I’m somewhat leaning towards the latter as far as what I think is going to happen, but I can’t deny that I’m hoping for the former. Not just because I like Danny, either, but because I think there’s more interesting story potential in Danny finding out what sort of life Taylor has made for herself, while him dying would’ve been more interesting four or five Arcs back.
There was a cloud to the east, where the beaches were, reaching up to the cloud level, like some pale wall.
I pulled my knees up against my face and my hands up around the back of my head to shield myself where my mask didn’t have coverage.
Good thinking!
The alarm clock was in the midst of tipping over when Shatterbird used her power.
Oh cod.
Don’t tell me the timing of the tip just made it even more likely to hit Danny.
It was as though the glass broke in response to some invisible tidal wave, caught in the nonexistent ‘water’, carried along, shattering on impacts with surfaces, slashing anything that would cut, piercing deep into any surface soft enough. I could feel it roll past me, south to north.
Huh, interesting. So a quick-thinking team of heroes with radio communication that happened to be spread out in the city could attempt to follow it to find where Shatterbird was when she released her “song”.
Loud.
I suppose it’s gotta be to travel as far as it does. Very loud, even though most people don’t hear it.
The sound seemed to come a second later, like the sonic boom following a jet. I’d halfway expected a boom, but it sounded more like a heavy impact, as loud and powerful as a bullet the size of the moon striking the city, followed by the sound of trillions of glass shards simultaneously falling like rain across the cityscape.
…interesting. Is the wave of glassplosion faster than the sound that unleashes its power?
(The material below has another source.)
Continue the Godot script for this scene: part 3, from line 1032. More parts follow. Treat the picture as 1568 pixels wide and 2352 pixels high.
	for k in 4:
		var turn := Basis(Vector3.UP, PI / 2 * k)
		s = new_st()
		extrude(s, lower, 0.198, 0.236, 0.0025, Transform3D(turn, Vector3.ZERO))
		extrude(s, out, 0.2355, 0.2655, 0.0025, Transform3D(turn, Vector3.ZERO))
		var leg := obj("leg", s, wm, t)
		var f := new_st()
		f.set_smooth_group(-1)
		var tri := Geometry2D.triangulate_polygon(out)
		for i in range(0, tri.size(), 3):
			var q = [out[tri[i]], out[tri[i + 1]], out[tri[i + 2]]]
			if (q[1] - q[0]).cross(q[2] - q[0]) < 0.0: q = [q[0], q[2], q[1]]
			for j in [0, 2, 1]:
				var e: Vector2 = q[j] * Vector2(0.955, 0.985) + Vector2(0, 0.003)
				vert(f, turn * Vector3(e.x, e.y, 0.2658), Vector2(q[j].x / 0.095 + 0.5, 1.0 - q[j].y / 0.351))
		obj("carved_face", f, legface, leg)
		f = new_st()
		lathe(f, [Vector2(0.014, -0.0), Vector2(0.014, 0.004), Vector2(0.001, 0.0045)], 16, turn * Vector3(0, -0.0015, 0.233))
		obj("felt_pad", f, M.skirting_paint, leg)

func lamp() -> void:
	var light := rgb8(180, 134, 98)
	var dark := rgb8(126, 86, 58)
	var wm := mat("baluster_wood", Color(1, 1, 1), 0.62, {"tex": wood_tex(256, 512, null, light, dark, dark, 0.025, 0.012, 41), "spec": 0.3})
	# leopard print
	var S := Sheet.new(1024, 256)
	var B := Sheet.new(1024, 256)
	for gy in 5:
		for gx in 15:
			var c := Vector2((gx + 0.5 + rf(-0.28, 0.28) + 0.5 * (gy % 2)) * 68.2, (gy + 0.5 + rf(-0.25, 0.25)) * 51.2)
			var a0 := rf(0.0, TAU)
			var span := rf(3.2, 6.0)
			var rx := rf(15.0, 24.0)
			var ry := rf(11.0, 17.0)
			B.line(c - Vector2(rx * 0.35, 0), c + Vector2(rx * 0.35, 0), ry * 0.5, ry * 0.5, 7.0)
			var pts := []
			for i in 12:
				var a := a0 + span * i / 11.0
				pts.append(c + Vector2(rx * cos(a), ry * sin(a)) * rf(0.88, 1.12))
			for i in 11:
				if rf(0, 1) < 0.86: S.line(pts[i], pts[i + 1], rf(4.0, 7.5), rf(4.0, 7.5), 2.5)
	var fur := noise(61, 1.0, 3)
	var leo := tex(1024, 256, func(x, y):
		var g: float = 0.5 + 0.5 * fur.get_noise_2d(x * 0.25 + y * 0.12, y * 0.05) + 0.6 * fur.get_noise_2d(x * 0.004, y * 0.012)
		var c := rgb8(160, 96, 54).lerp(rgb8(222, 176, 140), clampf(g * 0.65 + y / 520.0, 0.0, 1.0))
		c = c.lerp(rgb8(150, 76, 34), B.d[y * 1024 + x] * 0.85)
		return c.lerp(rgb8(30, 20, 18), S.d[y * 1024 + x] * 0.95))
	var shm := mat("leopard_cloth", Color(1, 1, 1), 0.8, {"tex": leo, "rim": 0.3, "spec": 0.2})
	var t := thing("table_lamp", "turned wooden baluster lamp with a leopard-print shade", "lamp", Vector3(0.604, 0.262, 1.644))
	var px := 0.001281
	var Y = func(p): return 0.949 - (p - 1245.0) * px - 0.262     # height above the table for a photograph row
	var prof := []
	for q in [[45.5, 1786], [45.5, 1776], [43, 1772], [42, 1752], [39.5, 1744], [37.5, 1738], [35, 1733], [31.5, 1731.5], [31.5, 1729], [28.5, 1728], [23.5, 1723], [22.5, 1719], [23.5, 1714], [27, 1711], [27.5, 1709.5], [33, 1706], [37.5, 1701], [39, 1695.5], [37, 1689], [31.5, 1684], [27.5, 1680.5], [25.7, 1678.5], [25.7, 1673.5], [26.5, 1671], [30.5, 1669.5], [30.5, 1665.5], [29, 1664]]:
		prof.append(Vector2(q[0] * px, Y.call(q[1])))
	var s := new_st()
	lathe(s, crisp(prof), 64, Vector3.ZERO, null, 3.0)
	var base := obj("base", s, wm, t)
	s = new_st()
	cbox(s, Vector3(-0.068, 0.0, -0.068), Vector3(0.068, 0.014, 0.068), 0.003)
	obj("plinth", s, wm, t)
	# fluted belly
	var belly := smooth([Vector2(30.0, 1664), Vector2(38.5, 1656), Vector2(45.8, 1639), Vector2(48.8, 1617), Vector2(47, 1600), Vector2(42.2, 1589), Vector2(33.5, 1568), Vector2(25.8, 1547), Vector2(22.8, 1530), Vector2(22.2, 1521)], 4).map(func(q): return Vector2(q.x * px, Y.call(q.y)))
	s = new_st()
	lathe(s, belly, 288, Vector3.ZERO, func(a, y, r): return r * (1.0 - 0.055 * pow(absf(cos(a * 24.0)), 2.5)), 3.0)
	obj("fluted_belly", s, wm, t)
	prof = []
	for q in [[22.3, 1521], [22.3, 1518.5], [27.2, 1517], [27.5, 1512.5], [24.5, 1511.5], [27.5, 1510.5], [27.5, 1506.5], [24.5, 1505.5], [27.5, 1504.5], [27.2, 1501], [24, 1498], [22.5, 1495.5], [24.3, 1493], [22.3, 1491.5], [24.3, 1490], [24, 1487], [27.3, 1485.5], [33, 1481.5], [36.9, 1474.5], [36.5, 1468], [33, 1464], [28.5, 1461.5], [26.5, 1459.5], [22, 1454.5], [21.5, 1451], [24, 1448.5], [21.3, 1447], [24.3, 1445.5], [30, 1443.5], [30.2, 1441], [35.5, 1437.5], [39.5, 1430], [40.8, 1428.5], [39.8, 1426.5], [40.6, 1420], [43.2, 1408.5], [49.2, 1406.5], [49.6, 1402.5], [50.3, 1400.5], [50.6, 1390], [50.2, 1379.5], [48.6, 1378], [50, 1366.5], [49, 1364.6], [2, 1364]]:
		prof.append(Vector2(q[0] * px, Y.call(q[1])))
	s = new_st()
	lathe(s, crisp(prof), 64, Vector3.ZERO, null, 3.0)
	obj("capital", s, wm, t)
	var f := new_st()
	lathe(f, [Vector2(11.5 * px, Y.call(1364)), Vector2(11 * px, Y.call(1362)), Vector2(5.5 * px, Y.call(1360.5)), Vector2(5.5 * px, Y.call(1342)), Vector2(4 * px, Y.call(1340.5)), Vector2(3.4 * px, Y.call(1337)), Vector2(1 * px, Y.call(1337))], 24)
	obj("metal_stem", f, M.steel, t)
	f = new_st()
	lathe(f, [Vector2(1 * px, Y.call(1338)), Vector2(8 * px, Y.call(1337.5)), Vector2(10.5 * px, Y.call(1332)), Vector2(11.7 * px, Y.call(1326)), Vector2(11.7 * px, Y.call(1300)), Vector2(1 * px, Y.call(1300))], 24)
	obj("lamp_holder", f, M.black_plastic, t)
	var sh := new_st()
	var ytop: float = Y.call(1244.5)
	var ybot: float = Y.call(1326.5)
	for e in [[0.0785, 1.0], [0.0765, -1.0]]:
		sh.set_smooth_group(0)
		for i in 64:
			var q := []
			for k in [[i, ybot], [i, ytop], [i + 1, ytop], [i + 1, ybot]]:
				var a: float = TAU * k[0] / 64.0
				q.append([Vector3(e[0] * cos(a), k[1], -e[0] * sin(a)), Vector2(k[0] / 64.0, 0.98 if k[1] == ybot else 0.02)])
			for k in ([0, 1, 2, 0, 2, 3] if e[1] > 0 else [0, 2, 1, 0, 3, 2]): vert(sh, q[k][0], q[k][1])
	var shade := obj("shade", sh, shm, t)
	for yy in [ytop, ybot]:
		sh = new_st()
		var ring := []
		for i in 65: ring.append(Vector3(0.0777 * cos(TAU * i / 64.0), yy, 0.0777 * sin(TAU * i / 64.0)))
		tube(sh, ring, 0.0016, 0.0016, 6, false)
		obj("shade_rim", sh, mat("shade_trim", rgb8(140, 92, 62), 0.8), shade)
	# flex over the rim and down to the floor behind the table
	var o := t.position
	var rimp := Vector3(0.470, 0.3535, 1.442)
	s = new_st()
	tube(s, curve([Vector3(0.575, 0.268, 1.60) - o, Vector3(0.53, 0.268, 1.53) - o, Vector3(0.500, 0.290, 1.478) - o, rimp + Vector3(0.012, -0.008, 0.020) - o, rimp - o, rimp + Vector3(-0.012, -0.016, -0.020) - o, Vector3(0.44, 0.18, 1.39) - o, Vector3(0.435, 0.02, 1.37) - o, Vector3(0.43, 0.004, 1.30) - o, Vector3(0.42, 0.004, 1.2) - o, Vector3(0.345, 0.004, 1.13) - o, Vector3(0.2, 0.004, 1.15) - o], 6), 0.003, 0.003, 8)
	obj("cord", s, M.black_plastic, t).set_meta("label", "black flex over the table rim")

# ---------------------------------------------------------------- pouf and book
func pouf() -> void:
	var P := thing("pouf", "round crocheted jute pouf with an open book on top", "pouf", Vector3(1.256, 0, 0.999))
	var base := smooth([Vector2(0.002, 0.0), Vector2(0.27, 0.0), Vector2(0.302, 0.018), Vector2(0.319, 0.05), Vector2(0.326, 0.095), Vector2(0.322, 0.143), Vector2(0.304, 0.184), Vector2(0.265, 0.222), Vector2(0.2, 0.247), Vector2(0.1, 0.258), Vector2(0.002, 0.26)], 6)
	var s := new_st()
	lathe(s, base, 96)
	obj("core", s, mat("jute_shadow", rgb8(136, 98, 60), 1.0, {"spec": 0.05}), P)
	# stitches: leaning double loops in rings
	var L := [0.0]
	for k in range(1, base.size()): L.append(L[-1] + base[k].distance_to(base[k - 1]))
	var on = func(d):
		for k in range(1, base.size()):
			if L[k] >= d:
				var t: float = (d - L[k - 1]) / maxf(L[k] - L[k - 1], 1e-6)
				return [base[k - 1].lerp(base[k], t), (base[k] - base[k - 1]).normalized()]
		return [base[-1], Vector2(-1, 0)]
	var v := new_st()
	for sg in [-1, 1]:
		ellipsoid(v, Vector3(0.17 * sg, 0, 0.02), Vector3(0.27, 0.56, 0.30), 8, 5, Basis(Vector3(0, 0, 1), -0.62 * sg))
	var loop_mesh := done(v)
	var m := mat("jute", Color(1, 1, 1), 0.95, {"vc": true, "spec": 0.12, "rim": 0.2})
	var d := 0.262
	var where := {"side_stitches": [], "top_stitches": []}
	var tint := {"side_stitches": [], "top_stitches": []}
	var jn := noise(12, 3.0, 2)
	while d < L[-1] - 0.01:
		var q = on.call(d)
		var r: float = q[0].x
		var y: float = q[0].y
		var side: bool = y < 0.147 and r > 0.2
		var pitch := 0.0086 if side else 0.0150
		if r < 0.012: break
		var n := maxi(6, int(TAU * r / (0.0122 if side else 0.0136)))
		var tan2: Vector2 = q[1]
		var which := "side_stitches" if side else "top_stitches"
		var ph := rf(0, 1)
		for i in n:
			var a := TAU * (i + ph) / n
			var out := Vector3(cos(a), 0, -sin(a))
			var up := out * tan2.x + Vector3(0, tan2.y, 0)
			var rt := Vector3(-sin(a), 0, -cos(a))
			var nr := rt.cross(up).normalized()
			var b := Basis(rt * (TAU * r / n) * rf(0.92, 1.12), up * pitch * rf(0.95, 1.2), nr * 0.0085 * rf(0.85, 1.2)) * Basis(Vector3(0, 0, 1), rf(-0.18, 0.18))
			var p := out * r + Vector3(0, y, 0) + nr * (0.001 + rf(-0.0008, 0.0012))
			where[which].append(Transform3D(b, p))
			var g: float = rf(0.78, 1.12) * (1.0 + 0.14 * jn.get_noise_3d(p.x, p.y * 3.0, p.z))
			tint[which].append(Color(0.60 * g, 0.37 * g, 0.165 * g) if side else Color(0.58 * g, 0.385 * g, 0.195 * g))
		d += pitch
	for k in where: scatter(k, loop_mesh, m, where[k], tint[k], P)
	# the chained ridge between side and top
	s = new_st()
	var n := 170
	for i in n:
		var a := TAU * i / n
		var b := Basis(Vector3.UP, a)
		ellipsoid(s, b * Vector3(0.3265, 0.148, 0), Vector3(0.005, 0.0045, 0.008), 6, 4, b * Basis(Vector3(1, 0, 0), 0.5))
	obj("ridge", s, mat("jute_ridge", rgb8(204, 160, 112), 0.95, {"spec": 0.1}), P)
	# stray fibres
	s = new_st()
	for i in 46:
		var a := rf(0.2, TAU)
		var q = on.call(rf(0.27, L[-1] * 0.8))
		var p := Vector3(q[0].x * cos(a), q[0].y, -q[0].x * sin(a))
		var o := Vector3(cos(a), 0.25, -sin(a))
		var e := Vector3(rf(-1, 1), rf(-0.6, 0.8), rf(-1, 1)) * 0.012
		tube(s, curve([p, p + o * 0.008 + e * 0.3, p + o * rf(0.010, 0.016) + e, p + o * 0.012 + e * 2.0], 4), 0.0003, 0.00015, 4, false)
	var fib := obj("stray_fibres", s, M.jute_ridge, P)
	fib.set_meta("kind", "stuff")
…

I needed more bugs to wake him, still more to write a message. I began drawing them up to his bedroom.
I might not have noticed it if I hadn’t been listening through the bugs.
Oh boy. What is it? Shatterbird’s “song”?
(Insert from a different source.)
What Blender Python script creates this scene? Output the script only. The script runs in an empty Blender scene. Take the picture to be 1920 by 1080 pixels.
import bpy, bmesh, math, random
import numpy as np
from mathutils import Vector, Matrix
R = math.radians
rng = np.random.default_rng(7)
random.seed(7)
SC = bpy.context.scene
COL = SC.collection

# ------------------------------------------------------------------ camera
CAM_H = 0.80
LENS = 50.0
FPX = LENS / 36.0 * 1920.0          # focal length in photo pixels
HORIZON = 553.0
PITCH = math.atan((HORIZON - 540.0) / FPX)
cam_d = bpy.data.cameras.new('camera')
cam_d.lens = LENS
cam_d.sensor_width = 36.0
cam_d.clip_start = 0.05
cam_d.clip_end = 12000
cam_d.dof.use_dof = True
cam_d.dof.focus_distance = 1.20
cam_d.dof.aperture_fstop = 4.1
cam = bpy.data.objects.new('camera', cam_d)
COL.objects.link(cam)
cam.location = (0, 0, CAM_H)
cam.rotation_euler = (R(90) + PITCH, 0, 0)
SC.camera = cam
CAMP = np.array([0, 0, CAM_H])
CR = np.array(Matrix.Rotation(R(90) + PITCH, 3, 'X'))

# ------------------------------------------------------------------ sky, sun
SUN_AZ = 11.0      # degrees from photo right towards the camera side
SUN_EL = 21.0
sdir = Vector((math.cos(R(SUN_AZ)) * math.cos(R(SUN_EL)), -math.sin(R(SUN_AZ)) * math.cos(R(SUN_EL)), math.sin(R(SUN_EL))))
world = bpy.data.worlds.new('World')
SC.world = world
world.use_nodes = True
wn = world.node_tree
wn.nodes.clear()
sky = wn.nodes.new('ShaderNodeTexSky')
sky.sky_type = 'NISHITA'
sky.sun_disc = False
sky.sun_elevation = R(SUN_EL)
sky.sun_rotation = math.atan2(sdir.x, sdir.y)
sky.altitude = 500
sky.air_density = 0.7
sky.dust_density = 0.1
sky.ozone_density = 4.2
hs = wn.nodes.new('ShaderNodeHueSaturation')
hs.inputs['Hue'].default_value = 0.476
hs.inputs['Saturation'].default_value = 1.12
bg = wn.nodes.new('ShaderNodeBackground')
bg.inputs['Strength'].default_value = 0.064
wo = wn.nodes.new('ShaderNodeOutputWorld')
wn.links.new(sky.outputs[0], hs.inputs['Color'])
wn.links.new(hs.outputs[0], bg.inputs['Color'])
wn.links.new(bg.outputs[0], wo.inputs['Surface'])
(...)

I primarily heard it through the moths and beetles, a sound like someone running their finger along the rim of a wine glass, painful to hear, only it kept getting sharper and higher pitched until it was well beyond the limits of anything my human ears could hear.
Yeeeah, here we fucking go.
It was coming from the windows.
There were enough bugs in place to wake up my dad. I could have disturbed him from his sleep… but would he react fast enough to any message I left?
Is she considering what I think she’s considering? That it might be kinder to let him go in his sleep?
Or would he sit up and put his head and upper body in harm’s way of the windows?
Okay, yeah, that’s a good point. He’d be making himself a bigger target and exposing vulnerable areas.
I couldn’t risk it. Instead, I took the bugs near him and threw them against his alarm clock, a miniaturized version of what I had attempted to do with the temporary fence.
Shaking it off the table? Ahh, right, glass display cover.
It was thin, a tilted capital ‘L’ shape with a digital display.
Huh, that’s an interesting shape for a clock.
And then my dad’s house. I dropped onto my hands and feet the second I was in range, my legs aching.

My bugs swept over the interior. I knew the layout, so it was quick. Dad was in his bed, bundled up in the covers.
Oh, okay, she did arrive at least slightly in time!
He was taking up only one side of the bed, leaving the space that mom had once occupied empty.
Aww.
It was like a punch in the gut, a reminder of how alone he was. How alone I had left him.
Yeeah, the dude doesn’t have much left but his work. And he doesn’t even know why you left, or why you haven’t returned.
Though it is possible he has suspicions. He’s probably given a lot of thought to it, to all the little things you did before you left, and to how exactly you would’ve heard the Slaughterhouse Nine were in town.